Böylece "Alak Suresi" Resulullah efendimizin (s.a.a) Kur'ân'dan ilk surenin inişinden önce namaz kıldığını, bir hidayet üzere olduğunu, zaman zaman takvayı emrettiğini ortaya koymaktadır. Onun bu hâline peygamberlik (nübüvvet) denir (risalet değil.) Uyarı olarak nitelendirilemez. Dolayısıyla, O, bu surenin inişinden önce nebiydi ve namaz kılıyordu. Kur'ân kendisine inmemişti, Fatiha Suresi de inmemişti. Tebliğ etmekle de yükümlü değildi henüz.
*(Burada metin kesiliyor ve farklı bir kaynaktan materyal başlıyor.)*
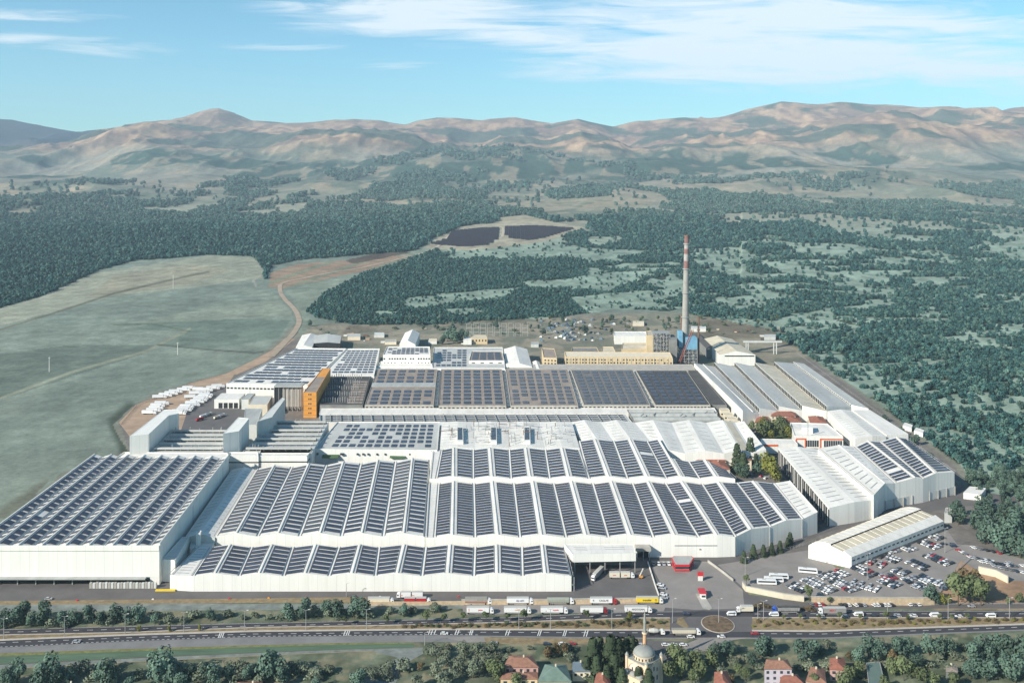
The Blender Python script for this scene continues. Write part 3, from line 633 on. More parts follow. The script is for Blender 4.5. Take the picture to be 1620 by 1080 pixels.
# tall left hall
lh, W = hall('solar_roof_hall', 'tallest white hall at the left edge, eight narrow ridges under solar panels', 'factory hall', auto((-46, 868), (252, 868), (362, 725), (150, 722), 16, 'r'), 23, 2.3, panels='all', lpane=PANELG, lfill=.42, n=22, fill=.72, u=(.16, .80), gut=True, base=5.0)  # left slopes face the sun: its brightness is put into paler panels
a, b = W[0][1], W[-1][1]
m = MB(); m.beam((a.x, a.y - .25, 23.7), (b.x, b.y - .25, 23.7), .6, 3.4); m.build('parapet', WALLW, lh)
m = MB(); c, d = W[-1][0], W[-1][1]; m.beam((c.x + .3, c.y, 25.2), (d.x + .3, d.y, 25.2), .5, 3.8); m.build('parapet', WALLW, lh)
m = MB(); m.box(a.x, b.x, a.y + 7, a.y + 7.5, 0, 5); m.build('recessed_wall', WALLW, lh)
m = MB(); m.box(a.x, b.x - 8, a.y - 3.2, a.y - .06, 4.6, 5.3); m.build('canopy', ROOFG, lh)
m = MB(); m.box(b.x - 6, b.x, a.y + .1, a.y + 6.8, 0, 5); m.build('corner_wall', WALLW, lh)
for i in range(9):
    x = lerp(a.x + 18, b.x - 9, i / 8); m = MB(); m.box(x - .3, x + .3, a.y + .2, a.y + .8, 0, 4.98); m.build('column', STEEL, lh)
m = MB(); m.box(a.x + 4, a.x + 22, a.y + 6.9, a.y + 7.0 - .1, .2, 4.6); m.build('loading_door', DARK, lh)
for i in range(22):
    x = PY(146, 586).x + i * 1.95; hh = 3.3 + .5 * R.random(); m = MB()
    for kz in range(4): m.box(x - .8, x + .8, a.y - 5.2, a.y - 3.6, .1 + kz * hh / 4, (kz + .86) * hh / 4)
    m.box(x - .7, x + .7, a.y - 5.1, a.y - 3.7, 0, hh * .99); o = m.build('pallet_stack', [CONC, GREYW][i % 2], origin=(x, a.y - 4.4, 0))
    tag(o, 'grey pallet stack, %s from the left in the row under the tall hall canopy' % (ORD[i] if 'ORD' in globals() else str(i + 1)), 'pallet stack', 'pallet stacks under the canopy of the tall left hall')
m = MB(); x0, x1 = PY(250, 584).x, PY(281, 584).x; m.box(x0, x1, 579.5, 580.9, 0, .9)
for i in range(12): m.box(lerp(x0, x1, i / 12) + .3, lerp(x0, x1, i / 12) + 1.0, 579.4, 579.5, .15, .8)
o = m.build('crash_barrier', YELP, origin=(x0, 580, 0)); tag(o, 'yellow crash barrier on the yard at the foot of the tall left hall', 'barrier')

# middle hall and rows to its right
strips_n.update({'blue_shaded_hall': 18, 'pale_gable_hall': 10})
hall('five_gable_hall', 'wide white hall with five solar gables left of centre, behind the low front hall', 'factory hall', auto((341, 848), (672, 848), (680, 727), (407, 741), 10, 'v'), 13.5, 2.4, panels='all', pane=None, n=19, fill=.61, u=(.10, .86))
L4 = [('v', 678.2, 764, 672.6, 850), ('v', 694, 764, 687, 850), ('r', 718, 764, 716, 850), ('v', 749, 764, 751, 850), ('r', 779, 764, 788, 850), ('v', 812, 764, 822, 850), ('r', 843, 764, 857, 850), ('v', 875, 764, 895, 850), ('r', 904, 764, 927, 850), ('v', 937, 764, 962, 850),
      ('r', 967, 764, 997, 850), ('v', 1000, 764, 1033, 850), ('r', 1025, 764, 1067, 850), ('v', 1052, 764, 1105, 850), ('r', 1078, 764, 1134, 850), ('v', 1110, 765, 1163, 849), ('r', 1136, 765, 1188, 841), ('v', 1165, 763, 1218, 833), ('r', 1191, 764, 1243, 827), ('v', 1223, 764, 1269, 821), ('r', 1249, 764, 1293, 814)]
strips_n['long_solar_hall'] = 9
rh, W4 = hall('long_solar_hall', 'longest white hall, ten solar gables, front wall bending at its right end', 'factory hall', L4, 13.5, 2.0, panels=set(range(1, 19)), strips={19}, n={**{i: 20 for i in range(1, 19)}, 15: 19, 16: 18, 17: 16, 18: 15}, fill=.66, u=(.08, .80))
for i in (15, 17, 19):
    f = W4[i][1]; m = MB(); m.tube((f.x, f.y - .3, 0), (f.x, f.y - .3, 13.3), .3, n=6); m.build('downpipe', STEEL, rh)
m = MB(); a, b = W4[12][1], W4[14][1]; m.beam((a.x, a.y - .2, 8.2), (b.x, b.y - .2, 8.2), .3, .5); m.build('wall_rail', STEEL, rh)
L5 = [('v', 684, 712, 679, 757), ('v', 699, 711, 690, 757), ('r', 718, 711, 718, 757), ('v', 748, 711, 748, 757), ('r', 775, 711, 779, 757), ('v', 805, 711, 808, 757), ('r', 832, 711, 839, 757), ('v', 862, 711, 869, 757), ('r', 889, 711, 900, 757), ('v', 914.5, 711, 931, 757), ('v', 916, 697, 931.5, 757), ('r', 941, 697, 963, 757), ('v', 970, 697, 992, 757), ('r', 996, 697, 1024, 757), ('v', 1023, 697, 1054, 757),
      ('r', 1042, 697, 1077, 757), ('r', 1062, 728, 1079, 757), ('v', 1089, 730, 1106, 757), ('r', 1115, 730, 1133, 757), ('v', 1151, 745, 1163, 757)]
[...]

"Fatiha Suresi" ise, bundan çok sonraları inmiştir. Eğer, yazarın iddia ettiği gibi, "Alak Suresi"nden hemen sonra ara verilmeden peygamberimizin aklına Rabbinin adını nasıl zikredeceği sorusu gelmesi üzere indirilmiş olsaydı, "Fatiha Suresi"nde şöyle bir ifade tarzının kullanılmış olması gerekirdi: "De ki: Rahman ve Rahim olan Allah'ın adıyla. Hamd, âlemlerin Rabbi olan Allah'a özgüdür..." veya şöyle bir giriş yapılmış olması gerekirdi: "Rahman ve Rahim olan Allah'ın adıyla: De ki: Hamd, âlemlerin Rabbi olan Allah'a özgüdür." Ayrıca, konu "Din gününün sahibidir." ifadesiyle son bulmalıydı. Çünkü bundan sonraki ayetler, konunun dışında sayılırlar. Yüce Kur'ân'ın kusursuz ifade tarzına yaraşan budur çünkü.

Evet, ayetlerinin içeriğinden de anlaşıldığı gibi, Mekke inişli olan "Hicr Suresi"nin bir ayetinde yeri gelince bunu açıklayacağız şöyle buyuruluyor: "Andolsun, sana tekrarlanan yediyi ve büyük Kur'ân'ı verdik." (Hicr, 87) "Tekrarlanan yedi"den maksat "Fatiha Suresi'dir." Büyük Kur'ân'la karşılaştırılarak gündeme getirilmiştir. Ancak yüceltme ve önemini vurgulama unsurlarının ön plânda tutulmuş olmasına rağmen, başlı başına "Kur'ân" olarak nitelendirilmemiş, tam tersine ondan yedi ayet; onun bir parçası olarak ön plâna çıkarılmıştır. Bunun kanıtı da, başka surede yeralan şu ayeti kerimedir:
"Allah, müteşabih ikişerli (mesani=tekrarlanan) bir kitap olarak sözün en güzelini indirdi." (Zümer, 23)

[Bu ayette Kur'ân'ın bütünü mesani olarak nitelendirilmiştir.]

Bunun yanında, "Hicr Suresi"nde, "Fatiha Suresi"nden söz edilmiş olması, Fatiha'nın daha önce indiğini gösterir. Hicr Suresi'nde, ayrıca şöyle bir ayet de vardır: "Öyleyse sen emrolunduğun şeyi açıkça söyle ve müşriklere aldırış etme. Şüphesiz alay edenlere karşı Biz sana yeteriz." (Hicr, 9495) Bu ayeti kerime, Resulullah efendimizin (s.a.a) bir süre uyarı işine ara verdiğini, sonra "açıkça söyle" emriyle yeniden bu süreci başlattığını ortaya koymaktadır.